──────── Data excerpt
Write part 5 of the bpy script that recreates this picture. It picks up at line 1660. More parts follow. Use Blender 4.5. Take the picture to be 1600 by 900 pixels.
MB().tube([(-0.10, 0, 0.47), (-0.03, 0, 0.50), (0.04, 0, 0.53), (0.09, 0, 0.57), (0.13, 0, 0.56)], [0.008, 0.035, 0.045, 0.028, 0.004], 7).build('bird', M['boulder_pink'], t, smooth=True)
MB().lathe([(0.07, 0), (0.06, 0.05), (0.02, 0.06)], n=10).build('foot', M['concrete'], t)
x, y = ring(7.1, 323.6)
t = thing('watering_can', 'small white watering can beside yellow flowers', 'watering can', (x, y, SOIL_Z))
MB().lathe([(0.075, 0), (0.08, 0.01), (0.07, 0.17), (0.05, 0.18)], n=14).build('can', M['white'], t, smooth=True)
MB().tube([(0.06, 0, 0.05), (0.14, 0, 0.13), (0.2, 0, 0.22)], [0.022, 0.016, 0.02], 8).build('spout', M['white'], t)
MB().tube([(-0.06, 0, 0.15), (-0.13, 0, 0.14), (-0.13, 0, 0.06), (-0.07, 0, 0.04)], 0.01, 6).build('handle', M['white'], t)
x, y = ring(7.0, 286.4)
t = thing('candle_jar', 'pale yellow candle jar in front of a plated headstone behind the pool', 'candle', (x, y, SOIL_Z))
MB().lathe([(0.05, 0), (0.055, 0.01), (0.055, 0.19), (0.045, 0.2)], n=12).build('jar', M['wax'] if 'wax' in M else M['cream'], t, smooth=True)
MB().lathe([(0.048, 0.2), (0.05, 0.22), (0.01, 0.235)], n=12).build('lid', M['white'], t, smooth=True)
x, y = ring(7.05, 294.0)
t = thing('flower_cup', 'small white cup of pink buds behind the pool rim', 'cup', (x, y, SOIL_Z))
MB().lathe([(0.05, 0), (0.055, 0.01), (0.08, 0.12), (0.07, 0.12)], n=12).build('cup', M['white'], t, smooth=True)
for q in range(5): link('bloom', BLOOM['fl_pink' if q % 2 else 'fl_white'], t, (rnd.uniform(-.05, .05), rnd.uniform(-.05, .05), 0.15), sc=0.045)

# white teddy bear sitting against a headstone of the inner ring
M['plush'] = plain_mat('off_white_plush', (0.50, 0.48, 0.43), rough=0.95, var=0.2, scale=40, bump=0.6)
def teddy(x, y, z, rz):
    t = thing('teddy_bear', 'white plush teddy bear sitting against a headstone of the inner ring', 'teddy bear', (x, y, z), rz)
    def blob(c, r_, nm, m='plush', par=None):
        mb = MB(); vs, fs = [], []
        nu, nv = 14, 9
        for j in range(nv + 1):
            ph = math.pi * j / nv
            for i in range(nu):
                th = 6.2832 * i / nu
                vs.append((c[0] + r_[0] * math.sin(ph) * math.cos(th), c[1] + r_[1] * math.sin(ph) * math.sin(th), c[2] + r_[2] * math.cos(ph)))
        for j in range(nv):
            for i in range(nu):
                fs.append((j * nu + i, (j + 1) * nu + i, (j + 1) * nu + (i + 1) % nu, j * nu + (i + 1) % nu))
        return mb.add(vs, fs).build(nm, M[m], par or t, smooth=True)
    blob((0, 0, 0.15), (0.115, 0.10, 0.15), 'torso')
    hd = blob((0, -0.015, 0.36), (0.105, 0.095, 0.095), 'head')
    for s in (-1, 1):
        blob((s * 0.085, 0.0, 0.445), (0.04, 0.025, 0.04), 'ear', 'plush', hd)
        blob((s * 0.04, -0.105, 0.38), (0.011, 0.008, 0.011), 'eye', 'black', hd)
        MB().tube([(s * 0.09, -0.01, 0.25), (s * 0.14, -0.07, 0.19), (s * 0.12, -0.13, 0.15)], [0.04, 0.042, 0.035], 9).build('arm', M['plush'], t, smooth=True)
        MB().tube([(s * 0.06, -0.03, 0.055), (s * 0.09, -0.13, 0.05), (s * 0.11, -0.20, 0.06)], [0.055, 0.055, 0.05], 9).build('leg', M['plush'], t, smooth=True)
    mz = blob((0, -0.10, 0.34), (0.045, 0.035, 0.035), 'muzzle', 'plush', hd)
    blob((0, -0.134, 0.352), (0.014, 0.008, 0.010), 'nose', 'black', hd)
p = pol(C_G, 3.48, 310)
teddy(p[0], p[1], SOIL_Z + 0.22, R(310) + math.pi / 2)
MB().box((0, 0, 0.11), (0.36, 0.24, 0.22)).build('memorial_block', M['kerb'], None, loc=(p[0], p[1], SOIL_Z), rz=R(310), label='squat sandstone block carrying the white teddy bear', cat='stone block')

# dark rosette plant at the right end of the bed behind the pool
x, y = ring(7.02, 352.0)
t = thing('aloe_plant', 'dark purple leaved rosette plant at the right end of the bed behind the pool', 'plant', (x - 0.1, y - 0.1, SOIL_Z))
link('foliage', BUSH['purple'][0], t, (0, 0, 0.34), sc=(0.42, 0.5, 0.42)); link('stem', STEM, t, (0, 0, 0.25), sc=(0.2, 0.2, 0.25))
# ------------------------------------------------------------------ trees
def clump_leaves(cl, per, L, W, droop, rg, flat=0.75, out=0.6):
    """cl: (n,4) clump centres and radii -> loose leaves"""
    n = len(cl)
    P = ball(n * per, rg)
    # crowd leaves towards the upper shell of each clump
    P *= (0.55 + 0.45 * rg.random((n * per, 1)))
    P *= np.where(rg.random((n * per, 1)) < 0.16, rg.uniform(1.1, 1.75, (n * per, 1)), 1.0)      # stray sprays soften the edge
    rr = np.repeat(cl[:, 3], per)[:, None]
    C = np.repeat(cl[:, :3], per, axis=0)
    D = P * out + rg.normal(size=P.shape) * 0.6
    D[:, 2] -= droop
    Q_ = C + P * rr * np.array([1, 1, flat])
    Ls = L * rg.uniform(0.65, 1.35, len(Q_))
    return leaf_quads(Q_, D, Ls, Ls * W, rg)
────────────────
Copy all of the data exactly.

Write part 5 of the bpy script that recreates this picture. It picks up at line 1660. More parts follow. Use Blender 4.5. Take the picture to be 1600 by 900 pixels.
MB().tube([(-0.10, 0, 0.47), (-0.03, 0, 0.50), (0.04, 0, 0.53), (0.09, 0, 0.57), (0.13, 0, 0.56)], [0.008, 0.035, 0.045, 0.028, 0.004], 7).build('bird', M['boulder_pink'], t, smooth=True)
MB().lathe([(0.07, 0), (0.06, 0.05), (0.02, 0.06)], n=10).build('foot', M['concrete'], t)
x, y = ring(7.1, 323.6)
t = thing('watering_can', 'small white watering can beside yellow flowers', 'watering can', (x, y, SOIL_Z))
MB().lathe([(0.075, 0), (0.08, 0.01), (0.07, 0.17), (0.05, 0.18)], n=14).build('can', M['white'], t, smooth=True)
MB().tube([(0.06, 0, 0.05), (0.14, 0, 0.13), (0.2, 0, 0.22)], [0.022, 0.016, 0.02], 8).build('spout', M['white'], t)
MB().tube([(-0.06, 0, 0.15), (-0.13, 0, 0.14), (-0.13, 0, 0.06), (-0.07, 0, 0.04)], 0.01, 6).build('handle', M['white'], t)
x, y = ring(7.0, 286.4)
t = thing('candle_jar', 'pale yellow candle jar in front of a plated headstone behind the pool', 'candle', (x, y, SOIL_Z))
MB().lathe([(0.05, 0), (0.055, 0.01), (0.055, 0.19), (0.045, 0.2)], n=12).build('jar', M['wax'] if 'wax' in M else M['cream'], t, smooth=True)
MB().lathe([(0.048, 0.2), (0.05, 0.22), (0.01, 0.235)], n=12).build('lid', M['white'], t, smooth=True)
x, y = ring(7.05, 294.0)
t = thing('flower_cup', 'small white cup of pink buds behind the pool rim', 'cup', (x, y, SOIL_Z))
MB().lathe([(0.05, 0), (0.055, 0.01), (0.08, 0.12), (0.07, 0.12)], n=12).build('cup', M['white'], t, smooth=True)
for q in range(5): link('bloom', BLOOM['fl_pink' if q % 2 else 'fl_white'], t, (rnd.uniform(-.05, .05), rnd.uniform(-.05, .05), 0.15), sc=0.045)

# white teddy bear sitting against a headstone of the inner ring
M['plush'] = plain_mat('off_white_plush', (0.50, 0.48, 0.43), rough=0.95, var=0.2, scale=40, bump=0.6)
def teddy(x, y, z, rz):
    t = thing('teddy_bear', 'white plush teddy bear sitting against a headstone of the inner ring', 'teddy bear', (x, y, z), rz)
    def blob(c, r_, nm, m='plush', par=None):
        mb = MB(); vs, fs = [], []
        nu, nv = 14, 9
        for j in range(nv + 1):
            ph = math.pi * j / nv
            for i in range(nu):
                th = 6.2832 * i / nu
                vs.append((c[0] + r_[0] * math.sin(ph) * math.cos(th), c[1] + r_[1] * math.sin(ph) * math.sin(th), c[2] + r_[2] * math.cos(ph)))
        for j in range(nv):
            for i in range(nu):
                fs.append((j * nu + i, (j + 1) * nu + i, (j + 1) * nu + (i + 1) % nu, j * nu + (i + 1) % nu))
        return mb.add(vs, fs).build(nm, M[m], par or t, smooth=True)
    blob((0, 0, 0.15), (0.115, 0.10, 0.15), 'torso')
    hd = blob((0, -0.015, 0.36), (0.105, 0.095, 0.095), 'head')
    for s in (-1, 1):
        blob((s * 0.085, 0.0, 0.445), (0.04, 0.025, 0.04), 'ear', 'plush', hd)
        blob((s * 0.04, -0.105, 0.38), (0.011, 0.008, 0.011), 'eye', 'black', hd)
        MB().tube([(s * 0.09, -0.01, 0.25), (s * 0.14, -0.07, 0.19), (s * 0.12, -0.13, 0.15)], [0.04, 0.042, 0.035], 9).build('arm', M['plush'], t, smooth=True)
        MB().tube([(s * 0.06, -0.03, 0.055), (s * 0.09, -0.13, 0.05), (s * 0.11, -0.20, 0.06)], [0.055, 0.055, 0.05], 9).build('leg', M['plush'], t, smooth=True)
    mz = blob((0, -0.10, 0.34), (0.045, 0.035, 0.035), 'muzzle', 'plush', hd)
    blob((0, -0.134, 0.352), (0.014, 0.008, 0.010), 'nose', 'black', hd)
p = pol(C_G, 3.48, 310)
teddy(p[0], p[1], SOIL_Z + 0.22, R(310) + math.pi / 2)
MB().box((0, 0, 0.11), (0.36, 0.24, 0.22)).build('memorial_block', M['kerb'], None, loc=(p[0], p[1], SOIL_Z), rz=R(310), label='squat sandstone block carrying the white teddy bear', cat='stone block')

# dark rosette plant at the right end of the bed behind the pool
x, y = ring(7.02, 352.0)
t = thing('aloe_plant', 'dark purple leaved rosette plant at the right end of the bed behind the pool', 'plant', (x - 0.1, y - 0.1, SOIL_Z))
link('foliage', BUSH['purple'][0], t, (0, 0, 0.34), sc=(0.42, 0.5, 0.42)); link('stem', STEM, t, (0, 0, 0.25), sc=(0.2, 0.2, 0.25))
# ------------------------------------------------------------------ trees
def clump_leaves(cl, per, L, W, droop, rg, flat=0.75, out=0.6):
    """cl: (n,4) clump centres and radii -> loose leaves"""
    n = len(cl)
    P = ball(n * per, rg)
    # crowd leaves towards the upper shell of each clump
    P *= (0.55 + 0.45 * rg.random((n * per, 1)))
    P *= np.where(rg.random((n * per, 1)) < 0.16, rg.uniform(1.1, 1.75, (n * per, 1)), 1.0)      # stray sprays soften the edge
    rr = np.repeat(cl[:, 3], per)[:, None]
    C = np.repeat(cl[:, :3], per, axis=0)
    D = P * out + rg.normal(size=P.shape) * 0.6
    D[:, 2] -= droop
    Q_ = C + P * rr * np.array([1, 1, flat])
    Ls = L * rg.uniform(0.65, 1.35, len(Q_))
    return leaf_quads(Q_, D, Ls, Ls * W, rg)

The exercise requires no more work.